GELEEN – Koning Willem-Alexander oogstte waardering donderdag bij het streekbezoek dat hij samen met koningin Máxima bracht aan de voormalige mijnstreek in Zuid-Limburg. Vijftig jaar na de aankondiging van de sluiting van de mijnen karakteriseerde filosoof Frans Geraedts in gesprek met het koningspaar het gebied nog steeds als een ‘stad in verval’, maar de boodschap was diverser en optimistischer.
Wat opviel was dat de koning zich goed had voorbereid. “Dat had hij ook niet hoeven doen”, meende een waarnemer, al ligt dat niet in de aard van Willem-Alexander.”Hij stelt de juiste vragen. Hij prikt er doorheen”, zei architect en oud-Rijksbouwmeester Jo Coenen tijdens een bijeenkomst in Heerlen.
Daar zei de burgemeester dat hij door uitvoering van bepaalde ontwikkelingsplannen rekende op een meer diverse samenstelling van de bevolking. De koning vroeg waarom dat nu wel zou lukken wanneer het ondanks alle plannen de afgelopen vijftig jaar niet was gelukt. Heerlen had echter hoop. Er was ook van het verleden geleerd.
Toekomst
Voor het koningspaar was het bezoek aan de Mijnstreek het vijfde streekbezoek. Tot nu toe zijn kwetsbare regio’s aan bod gekomen, zoals de kop van Noord-Holland, Zeeuws-Vlaanderen en de Veenkoloniën. Bij die bezoeken is steeds aandacht voor het verleden, maar wel met de blik stevig gericht op de toekomst.
Het koningspaar heeft daarbij veel ontmoetingen – in Limburg ook weer zeven rondetafelgesprekken – die eigenlijk altijd, zoals de koning zelf zegt, te kort zijn.

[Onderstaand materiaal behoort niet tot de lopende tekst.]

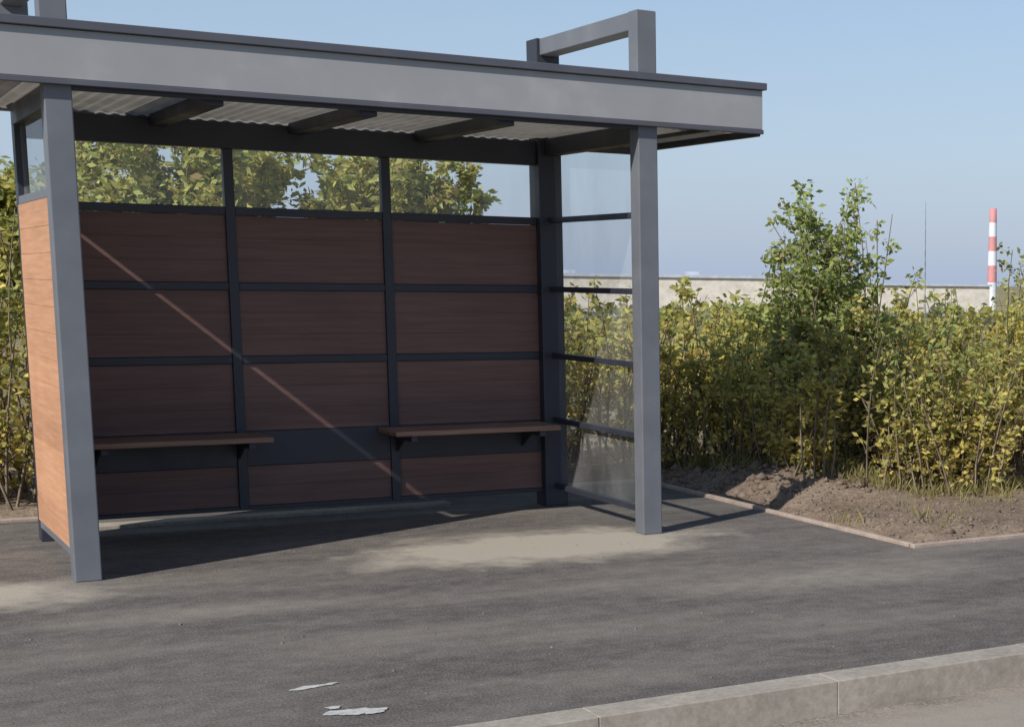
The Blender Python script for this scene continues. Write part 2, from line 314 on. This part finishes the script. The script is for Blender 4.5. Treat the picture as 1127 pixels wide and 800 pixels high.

Willem-Alexander wil bij zijn bezoeken echter in korte tijd zo veel mogelijk leren en horen en daarbij past zijn hoge tempo en de korte bijeenkomsten, of het nu met bestuurders, scholieren, koempels of ondernemers is. Als er al een eigen stijl is te ontdekken ten opzichte van de streekbezoeken van zijn moeder koningin Beatrix, dan is dat er minder tijd is voor lichtere onderwerpen. Maar dat kan ook liggen aan de gekozen gebieden en hun problemen.